– Jesteśmy młodym, zespołem, ale uważam, że powinniśmy wyjść bardziej skoncentrowane i waleczne– powiedziała na konferencji prasowej po meczu przeciwko Enerdze Toruń Julia Niemojewska.
Zawodniczki Energa Basket Liga Kobiet wczoraj na wyjeździe przegrały mecz 74:86. Po obiecującej pierwszej połowie (18:23, 29:23), gdynianki zeszły na przerwę tylko z jednym punktem straty. Aleksandra Parzeńska – liderka wczorajszego spotkania zdobyła 24 punkty i zebrała 9 piłek, Jowita Ossowska cztery raz celnie trafiła zza łuku i zanotowała 20 „oczek”, zaś Julia Niemojewska rozdała 10 asyst, jednakże to nie wystarczyło by wygrać.
– Zależy nam na tej wygranej, mam nadzieję, że poprawimy naszą mentalność. Energa Toruń ma 4 zagraniczne zawodniczki, ale myślę, że nie powinniśmy oddać tego meczu, jesteśmy na wyższym poziomie niż to co reprezentowałyśmy dzisiaj.

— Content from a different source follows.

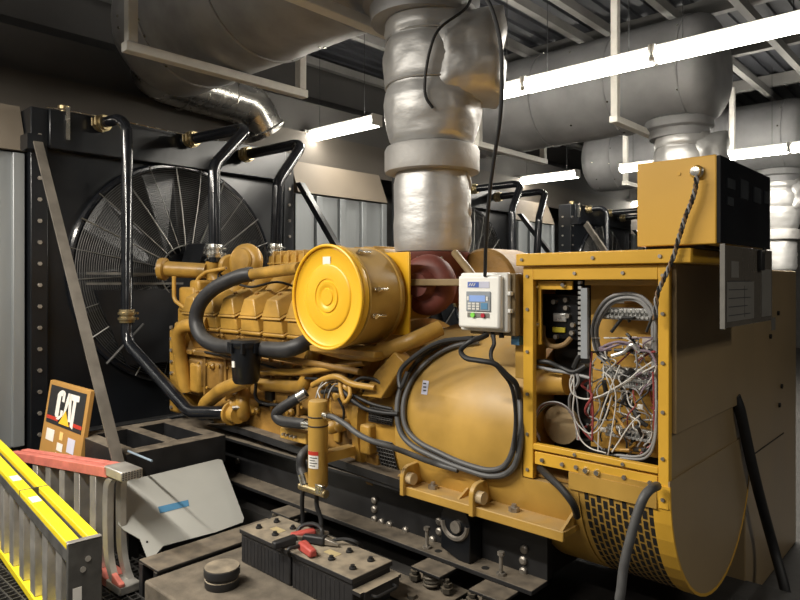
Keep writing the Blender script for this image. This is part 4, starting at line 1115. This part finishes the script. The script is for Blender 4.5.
tag(MB().tube([P(657, 486, Y=2.36), P(651, 489, Y=2.28), P(644, 497, Y=2.24), P(637, 515, Y=2.22), P(630, 540, Y=2.2), P(624, 565, Y=2.18), P(621, 590, Y=2.16), P(619, 615, Y=2.15)] + [Vector((P(617, 640, Y=2.1).x, 2.1, .02))], .0165, 12, sm=6).done('flexible_conduit', CABLE), 'thick grey conduit hanging from the bottom right of the open cabinet to the floor', 'conduit')
xe = cxr+.025
tag(MB().tube([P(735, 396, X=cxr+.004), P(740, 410, X=cxr+.02), P(744, 428, X=xe), P(752, 465, X=xe+.01), P(762, 505, X=xe+.02), P(773, 545, X=xe+.04), P(784, 585, X=xe+.1), P(790, 612, X=xe+.13)], .024, 12, sm=6).done('black_hose', BLKR), 'thick black hose running down the shaded end of the generator', 'hose')

# far side terminal cabinet
pz = EYE+.06
tcab = thing('side_cabinet', (-1.2, 3.9, 0), 'tall brown metal cabinet on the far side of the generator end, at the right edge', 'cabinet')
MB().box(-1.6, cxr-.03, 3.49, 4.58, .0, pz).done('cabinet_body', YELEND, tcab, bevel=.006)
b = MB()
for y, z in ((3.95, 1.30), (4.12, 1.42), (3.9, 1.45), (4.15, .9), (4.2, 1.0)): b.bolt((cxr-.03, y, z), (1, 0, 0), .014, .01)
b.done('cabinet_screw', DARKIN, tcab)
MB().box(cxr-.031, cxr-.026, 3.98, 4.06, 1.33, 1.40).done('cabinet_tag', DOC, tcab)
MB().box(cxr-.032, cxr-.027, 3.5, 4.26, .72, .726).done('cabinet_seam', DARKIN, tcab)
MB().cyl((-1.0, 4.05, pz), (-1.0, 4.05, pz+.035), .045, seg=16).done('red_cap', REDP, tcab)

# ================================================================== CONTROL BOX
q0 = P(637, 160, Y=2.385); q1 = P(720, 245, Y=2.385)
bx0, bx1 = q0.x, q1.x; bz0, bz1 = CT+.012, EYE+.437
cb = thing('control_box', ((bx0+bx1)/2, 2.7, bz0), 'yellow control box with black instrument side, on top of the open wiring cabinet', 'control box')
MB().box(bx0, bx1-.012, 2.385, 3.06, bz0, bz1).done('box_shell', BOXY, cb, bevel=.004)
MB().box(bx1-.012, bx1, 2.39, 3.055, bz0+.004, bz1-.004).done('instrument_face', GLASSB, cb)
for y, z, w, h_ in ((2.46, .22, .09, .035), (2.46, .16, .07, .03), (2.62, .20, .1, .07), (2.80, .20, .10, .06), (2.96, .21, .07, .05)):
    MB().box(bx1, bx1+.004, y, y+w, bz0+z-.02, bz0+z+h_-.02).done('instrument', M('instrument_grey', (.05, .055, .06), .2, var=.2), cb)
q = P(697, 172, Y=2.38)
o = MB().lathe([(0, .022), (.012, .024), (.02, .018), (.028, .016), (.03, .0001)], (q.x, 2.385, q.z), (0, -1, 0), 16).done('cable_gland', CHROME, cb)
q = P(679, 174, Y=2.385); MB().bolt((q.x, 2.385, q.z), (0, -1, 0), .007, .003).done('screw_head', YEL, cb)
b = MB()
MB().box(bx0+.02, bx1-.06, 2.42, 3.0, CT+.001, bz0).done('mounting_pad', BLKR, cb)
b.bm.free()
# hinged-down door pocket
dz0 = P(720, 328, Y=2.40).z
dp = thing('hinged_panel', (bx1+.01, 2.74, dz0), 'grey plastic document panel hanging down under the black instrument side', 'panel')
MB().box(bx1+.001, bx1+.013, 2.385, 3.03, dz0, bz0-.004).done('panel_sheet', CLEAR, dp, bevel=.002)
H_ = bz0-dz0
MB().box(bx1+.013, bx1+.015, 2.41, 2.75, dz0+.02, dz0+H_*.55).done('document', DOC, dp)
MB().box(bx1+.013, bx1+.015, 2.86, 3.01, dz0+.02, dz0+H_*.72).done('document', DOC, dp)
MB().box(bx1+.013, bx1+.015, 2.46, 2.55, dz0+H_*.60, dz0+H_*.8).done('tag', DOC, dp)
b = MB()
for k in range(5): b.box(bx1+.015, bx1+.0156, 2.43, 2.70-.04*(k % 2), dz0+.04+k*.03, dz0+.043+k*.03)
b.box(bx1+.015, bx1+.0156, 2.62, 2.623, dz0+.03, dz0+H_*.5); b.done('document_lines', LINEM, dp)
o = MB().box(bx1+.013, bx1+.03, 2.80, 2.85, dz0+H_*.70, dz0+H_*.97).done('latch', BLKR, dp, bevel=.004)
MB().cyl((bx1+.028, 2.825, dz0+H_*.96), (bx1+.036, 2.825, dz0+H_*.96), .014, seg=12).done('latch_knob', CHROME, o)
MB().box(bx1+.0, bx1+.016, 2.383, 2.387, dz0-.002, bz0).done('panel_edge', DOC, dp)
# twisted wire from the gland
cpts = [(697, 175), (695, 190), (691, 203), (686, 215), (682, 228), (678, 241), (674, 255), (668, 270), (662, 283), (657, 296), (655, 320)]
for i, (m, ph) in enumerate(((M('brown_wire', (.20, .12, .06), .5), 0), (WIREK, 2.1), (WIREG, 4.2))):
    base = smooth([P(a, c_, Y=2.352-.0*i) for a, c_ in cpts], 6)
    pts = [p+Vector((math.cos(k*.9+ph), math.sin(k*.9+ph), 0))*.006 for k, p in enumerate(base)]
    tag(MB().tube(pts, .0038, 6).done('twisted_wire', m), ('brown', 'black', 'grey')[i] + ' strand of the twisted wires running from the control box front into the cabinet', 'wire', 'twisted control wires')

# ================================================================== WHITE CONTROLLER
w0 = P(460.5, 274, Y=2.335); w1 = P(514, 332, Y=2.30)
wx0, wx1 = w0.x, P(502, 300, Y=2.30).x; wz0, wz1 = P(480, 331, Y=2.30).z, P(480, 273.5, Y=2.30).z
wc = thing('controller_box', ((wx0+wx1)/2, 2.36, wz0), 'white wall controller box with small blue screen, in front of the generator', 'controller')
MB().box(wx0, wx1+.004, 2.335, 2.365, wz0-.004, wz1+.004).done('enclosure', WHITE, wc, bevel=.008)
lid = MB().box(wx0+.012, wx1-.012, 2.30, 2.335, wz0+.01, wz1-.008).done('front_cover', WHITE, wc, bevel=.012)
W_, H_ = wx1-wx0, wz1-wz0
def wb(u0, u1, v0, v1, y, dep, mat, name, par=lid, bev=0):
    return MB().box(wx0+W_*u0, wx0+W_*u1, y-dep, y, wz0+H_*v0, wz0+H_*v1).done(name, mat, par, bevel=bev)
lg = wb(.27, .74, .75, .86, 2.30, .002, PAPERB, 'brand_label'); 
wb(.28, .52, .76, .85, 2.298, .001, BLUE, 'logo_field', lg)
b = MB()
lx = wx0+W_*.30; lz = wz0+H_*.78
for k in range(3):
    x_ = lx+W_*.05*k
    b.prism([(x_, 2.2965, lz), (x_+W_*.02, 2.2965, lz), (x_+W_*.055, 2.2965, lz+H_*.05), (x_+W_*.035, 2.2965, lz+H_*.05)], (0, -.001, 0))
b.done('logo_mark', PAPER, lg)
kp = wb(.25, .77, .34, .69, 2.30, .006, KEYG, 'display_unit', bev=.003)
wb(.33, .67, .51, .62, 2.294, .002, LCD, 'screen', kp)
wb(.58, .72, .38, .49, 2.294, .002, KEYB, 'keypad_zone', kp)
for i in range(3):
    for j in range(3):
        MB().box(wx0+W_*(.30+.09*i), wx0+W_*(.365+.09*i), 2.291, 2.294, wz0+H_*(.37+.045*j), wz0+H_*(.40+.045*j)).done('key', PAPER, kp)
MB().box(wx0+W_*.28, wx0+W_*.32, 2.291, 2.294, wz0+H_*.53, wz0+H_*.60).done('key', PAPER, kp); MB().box(wx0+W_*.69, wx0+W_*.73, 2.291, 2.294, wz0+H_*.53, wz0+H_*.60).done('key', PAPER, kp)
bp_ = wb(.27, .74, .235, .315, 2.30, .003, DOC, 'button_plate')
MB().cyl((wx0+W_*.40, 2.29, wz0+H_*.275), (wx0+W_*.40, 2.297, wz0+H_*.275), .011, seg=14).done('green_button', LEDG, bp_)
MB().cyl((wx0+W_*.62, 2.29, wz0+H_*.275), (wx0+W_*.62, 2.297, wz0+H_*.275), .010, seg=14).done('red_button', LEDR, bp_)
b = MB()
for k in range(6):
    z = wz0+H_*(.1+.16*k); b.box(wx0-.008, wx0, 2.34, 2.36, z, z+H_*.05)
b.done('hinge_tab', WHITE, wc)
for v in (.32, .62): MB().box(wx1+.004, wx1+.018, 2.335, 2.36, wz0+H_*v, wz0+H_*(v+.07)).done('latch', WHITE, wc, bevel=.003)
MB().box(wx0+.03, wx1+.022, 2.366, 2.44, wz0-.02, wz1+.0).done('mounting_back', STEELB, wc, bevel=.004)
MB().box(wx1-.02, wx1+.02, 2.40, 2.44, wz0-.06, wz0-.022).done('blue_connector', KEYB, wc)
for u in (.45, .62, .8): MB().cyl((wx0+W_*u, 2.37, wz0-.03), (wx0+W_*u, 2.37, wz0), .012, seg=10).done('cable_gland', BLKR, wc)
MB().box((wx0+wx1)/2-.02, (wx0+wx1)/2+.02, 2.44, 2.55, 1.36, 1.60).done('support_arm', STEELB, wc)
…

Skuteczność była dużo słabsza, myślę, że to był jeden z głównych czynników. Mam nadzieje, że następnym razem podejdziemy do meczu z większą koncentracją i wiarą w to zwycięstwo, bo naprawdę staramy się, chcemy i mam nadzieje, że ono w końcu przyjdzie i pokażemy, że młody zespół, składający się tylko z Polek i z trenerami na czele jest w stanie wygrać i coś udowodnić – dodała Niemojewska.
Parzeńska (24, 9 zbiórek) Ossowska 20 (4×3), Żytkowska 10 (2×3), Bazan (8, 6 asyst) Szulc 4, Wińkowska 4, Marcinkowska 2, Niemojewska (2, 10 asyst) Dudek.